Abbiamo un riferimento importante in questo senso. Alessandro Manzoni, che, molto attento alla cultura francese – aveva vissuto a Parigi molti anni- lesse quei testi e li apprezzò. E così accolse con piacere la notizia che Honoré de Balzac sarebbe venuto a casa sua in via Morone. Ma l’incontro fu deludente. Balzac non gli piacque. Anche perché dichiarò, ingenuamente, di non aver letto "I promessi sposi". Ruggero Bonghi, che si può definire un cronista di allora, scrive di quell’incontro. “Balzac andò a far visita al Manzoni e gli disse parecchie cose insulse. Gli voleva dare di sé un gran concetto. Parlò sempre lui. Manzoni fece in modo che l’incontro fosse di breve durata".
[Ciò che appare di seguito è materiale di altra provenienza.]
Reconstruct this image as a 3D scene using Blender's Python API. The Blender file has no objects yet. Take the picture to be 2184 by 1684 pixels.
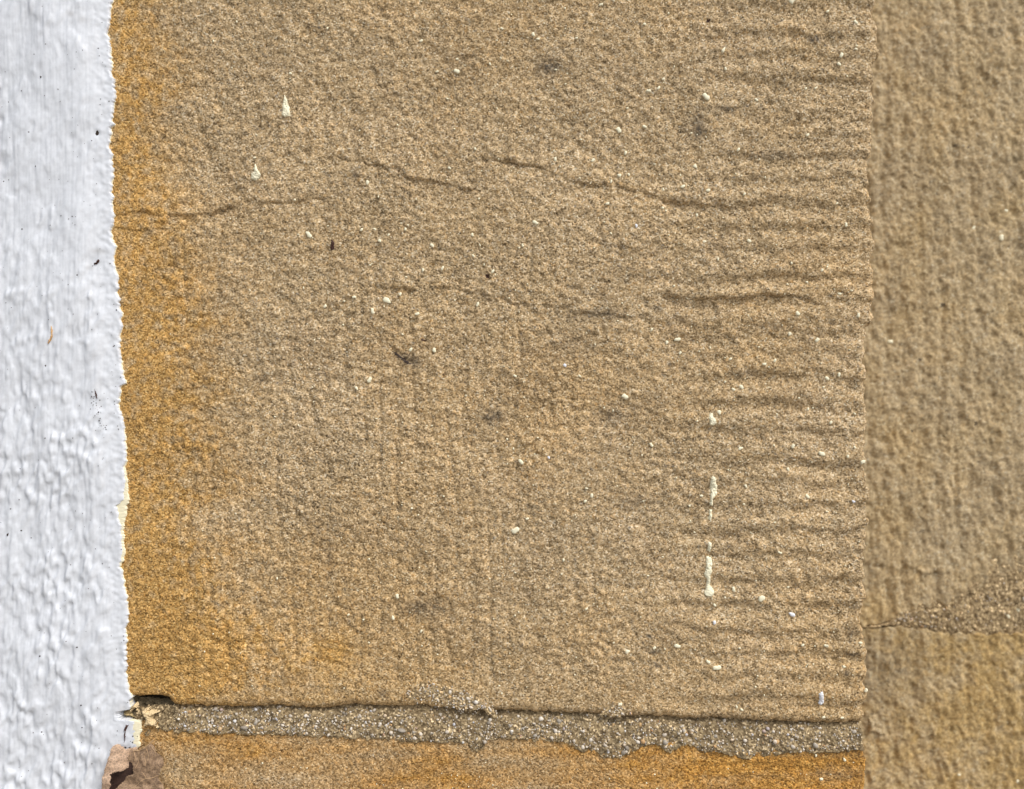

Balzac mi offre l’occasione per allargare l’argomento “scuola francese di letteratura” straordinaria, dominante nell’Ottocento. Lucien Chardon non è l’unico modello, espresso dagli scrittori di quella stagione, che abbia contribuito alla formazione delle generazioni. Ritengo che sia opportuna, e dovuta, una retrospettiva.

Partendo dai personaggi protagonisti dei romanzi. E dalle loro indicazioni.
René (René, 1802, di François-René de Chateaubriand) è la vocazione a nuovi orizzonti, raggiungibili attraverso la “fuga”.
Fabrizio del Dongo (La Certosa di Parma, 1839, di Stendhal): lo spirito romantico, idealista, di colui che vuole cambiare le cose.
Edmond Dantès (Il conte di Montecristo 1845, di Alexandre Dumas padre): la grande vendetta, inutile, che alla fine lascia l’animo vuoto.
Armand Duval (La signora delle camelie 1848, di Alexandre Dumas figlio). L’amore con devozione e pietà. Incrollabili.
Rafhael (Raphael,1849, di Alfonse de Lamartine): l’esperienza cosmopolita per conoscere uomini e culture.
Jean Valjean (I Miserabili,1862, di Victor Hugo) il forzato evaso che si riscatta diventando benefattore dell’umanità.
Frédéric Moreau (L’educazione sentimentale, 1869, di Gustave Flaubert): il giovane ambizioso –come Chardon- che sogna intense passioni e grandi successi. E si affida a cattivi maestri. Fallimento.

In sintesi estrema, stando a quelle brevi didascalie, -il solito problema di spazio- credo emerga un’antologia di comportamento dettata da grandi maestri, Hugo, Flaubert, i Dumas e tutti gli altri, giganti inventori. Lucien Chardon, di Illusioni perdute, è stato lo spunto per evocare quei modelli, quegli esempi nei quali possiamo riconoscerci tutti noi. Anche adesso.

E c’è un altro auspicio. Che il film di Xavier Giannoli, esemplare e intenso, e il testo da cui è tratto, possano indurre a (ri)frequentare quei libri. Sarebbe, in questa brutta epoca un deterrente utile. E ci arricchirebbe.